What is Dual-Covenant Theology and What Does it Mean that “All Israel will be saved”?

Romans 11:26 makes an interesting statement, which has led to much confusion and debate:

“And in this way all Israel will be saved.” (Romans 11:26a)

Context

As we’ve been studying through Romans at White Fields on Sunday mornings, we have come to chapters 9-11, which deal with questions concerning Israel, such as: Has God forsaken Israel? Since the Old Testament contains many promises to the nation of Israel, are those promises no longer valid? How do we make sense of the fact that many Jews have  rejected Jesus as Messiah – and that most Christians are not ethnically Jewish?

In answering these questions, Paul is quick to assert that, No, God’s word has not failed in regard to Israel (Romans 9:6), nor has God forsaken Israel (Romans 11:1).

Paul explains Jewish unbelief in two important ways:

  1. The remnant argument: “Not all who are descended from Israel are Israel,” (Romans 9:4), & “And Isaiah cries out concerning Israel: ‘Though the number of the sons of Israel be as the sand of the sea, only a remnant of them will be saved'” (Romans 9:27).
    Additionally, it is understood that many who are not ethnically Jewish will be added to the “chosen people of God” – As indeed he says in Hosea, “Those who were not my people I will call ‘my people,’ and her who was not beloved I will call ‘beloved.’” “And in the very place where it was said to them, ‘You are not my people,’ there they will be called sons of the living God.’” (Romans 9:25-26)
  2. The responsibility argument: “But of Israel he says, “All day long I have held out my hands to a disobedient and contrary people.” (Romans 10:21)

Dual-Covenant Theology?

In an attempt to explain this idea that “all Israel will be saved”, some have adopted a dual-covenant theology, which basically says that the Jews are going to be saved under the old covenant (law), but Gentiles are saved under the new covenant (Jesus, grace).

The problem with dual-covenant theology is that it goes against everything Paul has been teaching in Romans, and what the rest of the Bible teaches: that Jesus is the only way of salvation for all people, both for Jews and Gentiles (i.e. everyone in the world).

John Stott writes this:

There is no hint of a special way of salvation for the Jews which dispenses with faith in Christ. It is understandable that since the holocaust Jews have demanded an end to Christian missionary activity among them, and that many Christians have felt embarrassed about continuing it. It is even mooted that Jewish evangelism is an unacceptable form of anti-Semitism. So some Christians have attempted to develop a theological basis for leaving Jews alone in their Judaism. Reminding us that God’s covenant with Abraham was an ‘everlasting covenant’, they maintain that it is still in force, and that therefore God saves Jewish people through their own covenant, without any necessity for them to believe in Jesus. This proposal is usually called a ‘two-covenant theology’.

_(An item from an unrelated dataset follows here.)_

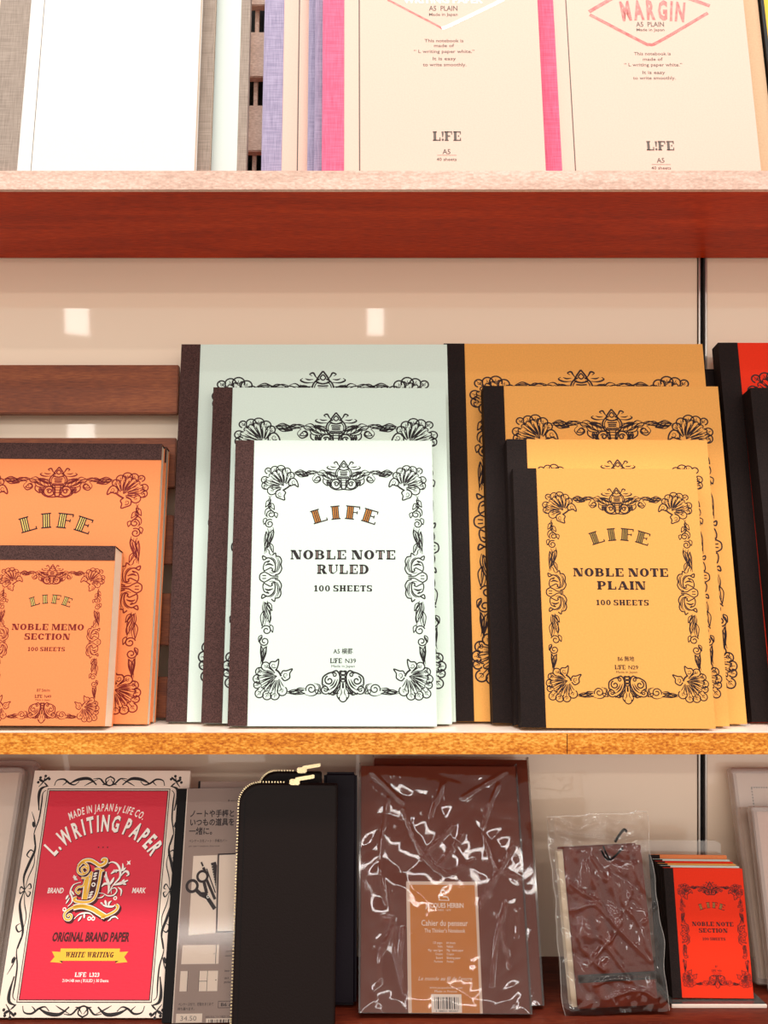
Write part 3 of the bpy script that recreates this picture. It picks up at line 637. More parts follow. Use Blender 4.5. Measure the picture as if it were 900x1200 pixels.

Bishop Krister Stendahl was one of the first scholars to argue for it,47 namely that there are two different salvation ‘tracks’—the Christian track for the believing remnant and believing Gentiles, and the track for historical Israel which relies on God’s covenant with them. Professor Dunn is surely right to reject this as ‘a false and quite unnecessary antithesis’.

Romans 11 stands in clear opposition to this trend because of its insistence on the fact that there is only one olive tree, to which Jewish and Gentile believers both belong. Jewish people ‘will be grafted in’ again ‘if they do not persist in unbelief’. So faith in Jesus is essential for them. Whether or not Dr Tom Wright is correct in the notion of ‘a large-scale, last-minute salvation of ethnic Jews’, his emphasis on present evangelism (‘now’, three times in verses 30 and 31) is healthy: ‘Paul is envisaging a steady flow of Jews into the church, by grace through faith.’

The two-covenant theology also has the disastrous effect of perpetuating the distinction between Jews and Gentiles which Jesus Christ has abolished. ‘The irony of this’, writes Tom Wright, ‘is that the late twentieth century, in order to avoid anti-Semitism, has advocated a position (the non-evangelization of the Jews) which Paul regards precisely as anti-Semitic.’ ‘It would be quite intolerable to imagine a church at any period which was simply a Gentile phenomenon’ or ‘consisted only of Jews’.

Stott, John. The Message of Romans: God’s Good News for the World (The Bible Speaks Today Series) (pp. 304-305). InterVarsity Press.

If not dual-covenant theology, then how will “all Israel” be saved?

Since Paul has made it clear that “not all who are descended from Israel are Israel,” i.e. not every ethnically Jewish person is part of Israel, i.e. the remnant of God’s chosen people who will be saved – and that additionally, many non-ethnically Jewish people will be grafted into the “olive tree” (Israel) as “wild branches”, from which many “natural branches” have been cut off (Romans 11:17-24), it is in this way that we understand that “all Israel” (the remnant of believing Israel) will be saved, along with the “fullness of the Gentiles” (Romans 11:25) who will be “grafted in”.